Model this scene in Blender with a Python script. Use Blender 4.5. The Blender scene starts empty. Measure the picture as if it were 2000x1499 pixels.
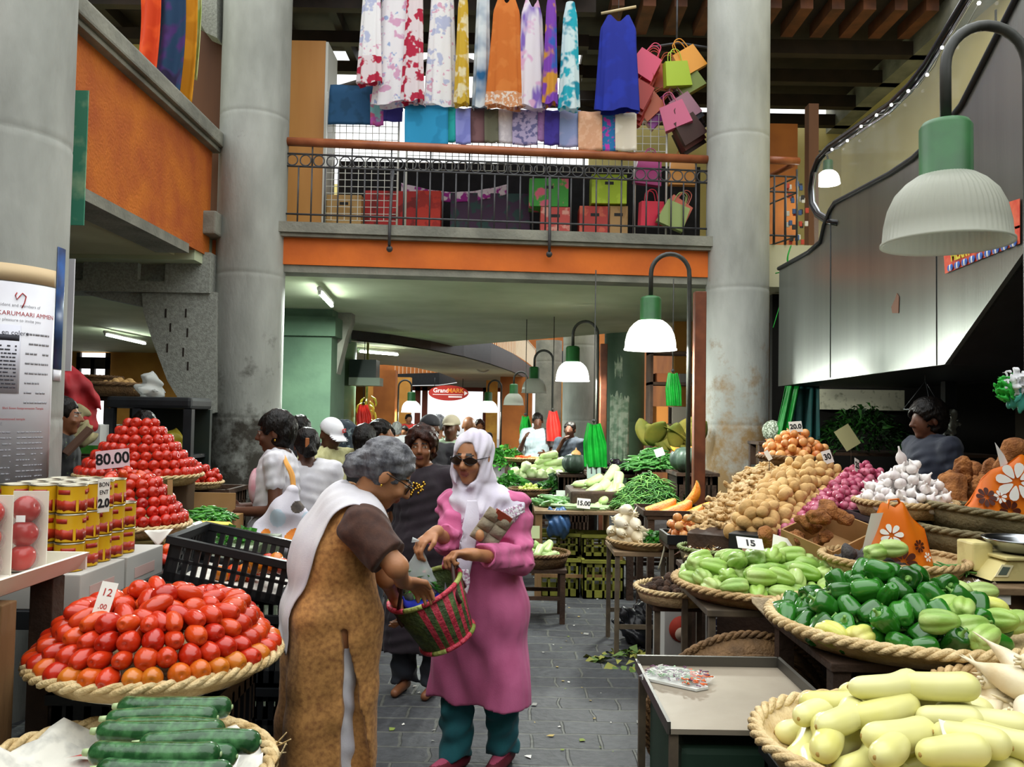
import bpy, bmesh, math, random
import numpy as np
from mathutils import Vector, Matrix, Euler, Quaternion
from mathutils.geometry import tessellate_polygon

random.seed(7)
RNG = np.random.default_rng(11)
SC = bpy.context.scene
COL = SC.collection
PI = math.pi

# ------------------------------------------------------------------ camera
F_PX, CX, CY = 1650.0, 1000.0, 749.5
PITCH, ROLL, EYE = math.radians(2.27), math.radians(0.95), Vector((0, 0, 1.6))
_d = Vector((0, math.cos(PITCH), math.sin(PITCH)))
_r0, _u0 = Vector((1, 0, 0)), Vector((0, -math.sin(PITCH), math.cos(PITCH)))
CAM_R = _r0 * math.cos(ROLL) + _u0 * math.sin(ROLL)
CAM_U = _u0 * math.cos(ROLL) - _r0 * math.sin(ROLL)
cam_data = bpy.data.cameras.new('camera')
cam_data.sensor_width = 36.0
cam_data.lens = 36.0 * F_PX / 2000.0
cam_data.clip_start, cam_data.clip_end = 0.05, 300
cam = bpy.data.objects.new('camera', cam_data)
COL.objects.link(cam)
_m = Matrix((CAM_R, CAM_U, -_d)).transposed().to_4x4()
_m.translation = EYE
cam.matrix_world = _m
SC.camera = cam

def at(px, py, Y):
  "world point seen at photo pixel (px, py) at distance Y down the hall"
  v = _d + CAM_R * ((px - CX) / F_PX) + CAM_U * ((CY - py) / F_PX)
  return EYE + v * (Y / v.y)

def onz(px, py, z):
  v = _d + CAM_R * ((px - CX) / F_PX) + CAM_U * ((CY - py) / F_PX)
  return EYE + v * ((z - EYE.z) / v.z)

# ------------------------------------------------------------------ world, exposure
SC.view_settings.view_transform = 'Standard'
SC.view_settings.look = 'None'
SC.view_settings.exposure = 0.0
SC.view_settings.gamma = 1.0
SC.view_settings.use_curve_mapping = False
SC.cycles.use_denoising = True
SC.cycles.max_bounces = 6
SC.cycles.diffuse_bounces = 3
SC.cycles.glossy_bounces = 3
SC.cycles.transmission_bounces = 6
SC.cycles.transparent_max_bounces = 12
SC.cycles.caustics_reflective = False
SC.cycles.caustics_refractive = False
SC.cycles.sample_clamp_indirect = 6.0
w = bpy.data.worlds.new('overcast_sky')
SC.world = w
w.use_nodes = True
nt = w.node_tree
nt.nodes.clear()
_o = nt.nodes.new('ShaderNodeOutputWorld')
_b = nt.nodes.new('ShaderNodeBackground')
_c = nt.nodes.new('ShaderNodeTexCoord')
_s = nt.nodes.new('ShaderNodeSeparateXYZ')
_r = nt.nodes.new('ShaderNodeValToRGB')
_r.color_ramp.elements[0].position = 0.47
_r.color_ramp.elements[0].color = (0.10, 0.10, 0.10, 1)
_r.color_ramp.elements[1].position = 0.50
_r.color_ramp.elements[1].color = (0.47, 0.48, 0.48, 1)
_e = _r.color_ramp.elements.new(1.0)
_e.color = (1.65, 1.7, 1.68, 1)
_mm = nt.nodes.new('ShaderNodeMapRange')
_mm.inputs[1].default_value, _mm.inputs[2].default_value = -1, 1
nt.links.new(_c.outputs['Generated'], _s.inputs[0])
nt.links.new(_s.outputs['Z'], _mm.inputs[0])
nt.links.new(_mm.outputs[0], _r.inputs[0])
nt.links.new(_r.outputs[0], _b.inputs[0])
_b.inputs[1].default_value = 2.25
nt.links.new(_b.outputs[0], _o.inputs[0])

def lamp(name, kind, loc, energy, color=(1, 1, 1), size=0.2, size_y=None, rot=(0, 0, 0), parent=None):
  l = bpy.data.lights.new(name, kind)
  l.energy, l.color = energy, color
  if kind == 'AREA':
    l.size = size
    if size_y:
      l.shape, l.size_y = 'RECTANGLE', size_y
  else:
    l.shadow_soft_size = size
  o = bpy.data.objects.new(name, l)
  COL.objects.link(o)
  o.location, o.rotation_euler = loc, rot
  if parent is not None:
    o.parent = parent
  return o
# ------------------------------------------------------------------ materials
def lin(c):
  if isinstance(c, str):
    c = tuple(int(c[i:i + 2], 16) for i in (0, 2, 4))
  out = []
  for v in c[:3]:
    v = v / 255.0
    out.append(v / 12.92 if v <= 0.04045 else ((v + 0.055) / 1.055) ** 2.4)
  return (*out, 1.0)

def M(name, col, rough=0.6, col2=None, ns=6.0, bump=0.0, bs=60.0, metal=0.0, trans=0.0, emis=0.0, ecol=None,
      rnd=None, spec=0.5, stretch=None, lo=0.35, hi=0.65, alpha=1.0, ior=1.45, sheen=0.0, detail=4.0, sub=0.0, transl=0.0):
  m = bpy.data.materials.new(name)
  m.use_nodes = True
  t = m.node_tree
  p = t.nodes['Principled BSDF']
  p.inputs['Roughness'].default_value = rough
  p.inputs['Metallic'].default_value = metal
  p.inputs['Specular IOR Level'].default_value = spec
  p.inputs['IOR'].default_value = ior
  if trans: p.inputs['Transmission Weight'].default_value = trans
  if alpha < 1: p.inputs['Alpha'].default_value = alpha
  if sheen: p.inputs['Sheen Weight'].default_value = sheen
  if sub:
    p.inputs['Subsurface Weight'].default_value = sub
    p.inputs['Subsurface Radius'].default_value = (0.02, 0.01, 0.006)
  tc = t.nodes.new('ShaderNodeTexCoord')
  src = tc.outputs['Object']
  if stretch:
    mp = t.nodes.new('ShaderNodeMapping')
    mp.inputs['Scale'].default_value = stretch
    t.links.new(src, mp.inputs[0])
    src = mp.outputs[0]
  base = None
  if rnd:
    oi = t.nodes.new('ShaderNodeObjectInfo')
    r = t.nodes.new('ShaderNodeValToRGB')
    e = r.color_ramp.elements
    e[0].color = lin(rnd[0]); e[1].color = lin(rnd[-1])
    for i in range(1, len(rnd) - 1):
      x = e.new(i / (len(rnd) - 1)); x.color = lin(rnd[i])
    t.links.new(oi.outputs['Random'], r.inputs[0])
    base = r.outputs[0]
  if col2 is not None:
    n = t.nodes.new('ShaderNodeTexNoise')
    n.inputs['Scale'].default_value = ns
    n.inputs['Detail'].default_value = detail
    t.links.new(src, n.inputs['Vector'])
    r = t.nodes.new('ShaderNodeMapRange')
    r.inputs[1].default_value, r.inputs[2].default_value = lo, hi
    t.links.new(n.outputs['Fac'], r.inputs[0])
    mx = t.nodes.new('ShaderNodeMix')
    mx.data_type = 'RGBA'
    mx.inputs[6].default_value = lin(col)
    mx.inputs[7].default_value = lin(col2)
    if base is not None: t.links.new(base, mx.inputs[6])
    t.links.new(r.outputs[0], mx.inputs[0])
    base = mx.outputs[2]
  if base is not None: t.links.new(base, p.inputs['Base Color'])
  else: p.inputs['Base Color'].default_value = lin(col)
  if emis:
    p.inputs['Emission Color'].default_value = lin(ecol or col)
    p.inputs['Emission Strength'].default_value = emis
  if bump:
    n = t.nodes.new('ShaderNodeTexNoise')
    n.inputs['Scale'].default_value = bs
    n.inputs['Detail'].default_value = 3
    t.links.new(src, n.inputs['Vector'])
    b = t.nodes.new('ShaderNodeBump')
    b.inputs['Strength'].default_value = bump
    b.inputs['Distance'].default_value = 0.02
    t.links.new(n.outputs['Fac'], b.inputs['Height'])
    t.links.new(b.outputs[0], p.inputs['Normal'])
  if transl:
    tr = t.nodes.new('ShaderNodeBsdfTranslucent')
    if base is not None: t.links.new(base, tr.inputs[0])
    else: tr.inputs[0].default_value = lin(col)
    ms = t.nodes.new('ShaderNodeMixShader')
    ms.inputs[0].default_value = transl
    t.links.new(p.outputs[0], ms.inputs[1]); t.links.new(tr.outputs[0], ms.inputs[2])
    t.links.new(ms.outputs[0], t.nodes['Material Output'].inputs[0])
  return m

def film(name, tint, opac=0.25, rough=0.15, edge=0.5):
  "thin clear plastic: mostly transparent with a glossy coat"
  m = bpy.data.materials.new(name)
  m.use_nodes = True
  t = m.node_tree
  p = t.nodes['Principled BSDF']
  p.inputs['Base Color'].default_value = lin(tint)
  p.inputs['Roughness'].default_value = rough
  tr = t.nodes.new('ShaderNodeBsdfTransparent')
  tr.inputs[0].default_value = (0.97, 0.97, 0.97, 1)
  fr = t.nodes.new('ShaderNodeLayerWeight')
  fr.inputs[0].default_value = 0.35
  mr = t.nodes.new('ShaderNodeMapRange')
  mr.inputs[3].default_value, mr.inputs[4].default_value = opac, min(1, opac + edge)
  t.links.new(fr.outputs['Fresnel'], mr.inputs[0])
  ms = t.nodes.new('ShaderNodeMixShader')
  t.links.new(mr.outputs[0], ms.inputs[0])
  t.links.new(tr.outputs[0], ms.inputs[1]); t.links.new(p.outputs[0], ms.inputs[2])
  t.links.new(ms.outputs[0], t.nodes['Material Output'].inputs[0])
  return m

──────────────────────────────

What you are asked to do
Starting at the top of the listing above, please restate word for word each line up to and including the one that holds "SC.camera = cam", omitting every image.

Expected answer
Model this scene in Blender with a Python script. Use Blender 4.5. The Blender scene starts empty. Measure the picture as if it were 2000x1499 pixels.
import bpy, bmesh, math, random
import numpy as np
from mathutils import Vector, Matrix, Euler, Quaternion
from mathutils.geometry import tessellate_polygon

random.seed(7)
RNG = np.random.default_rng(11)
SC = bpy.context.scene
COL = SC.collection
PI = math.pi

# ------------------------------------------------------------------ camera
F_PX, CX, CY = 1650.0, 1000.0, 749.5
PITCH, ROLL, EYE = math.radians(2.27), math.radians(0.95), Vector((0, 0, 1.6))
_d = Vector((0, math.cos(PITCH), math.sin(PITCH)))
_r0, _u0 = Vector((1, 0, 0)), Vector((0, -math.sin(PITCH), math.cos(PITCH)))
CAM_R = _r0 * math.cos(ROLL) + _u0 * math.sin(ROLL)
CAM_U = _u0 * math.cos(ROLL) - _r0 * math.sin(ROLL)
cam_data = bpy.data.cameras.new('camera')
cam_data.sensor_width = 36.0
cam_data.lens = 36.0 * F_PX / 2000.0
cam_data.clip_start, cam_data.clip_end = 0.05, 300
cam = bpy.data.objects.new('camera', cam_data)
COL.objects.link(cam)
_m = Matrix((CAM_R, CAM_U, -_d)).transposed().to_4x4()
_m.translation = EYE
cam.matrix_world = _m
SC.camera = cam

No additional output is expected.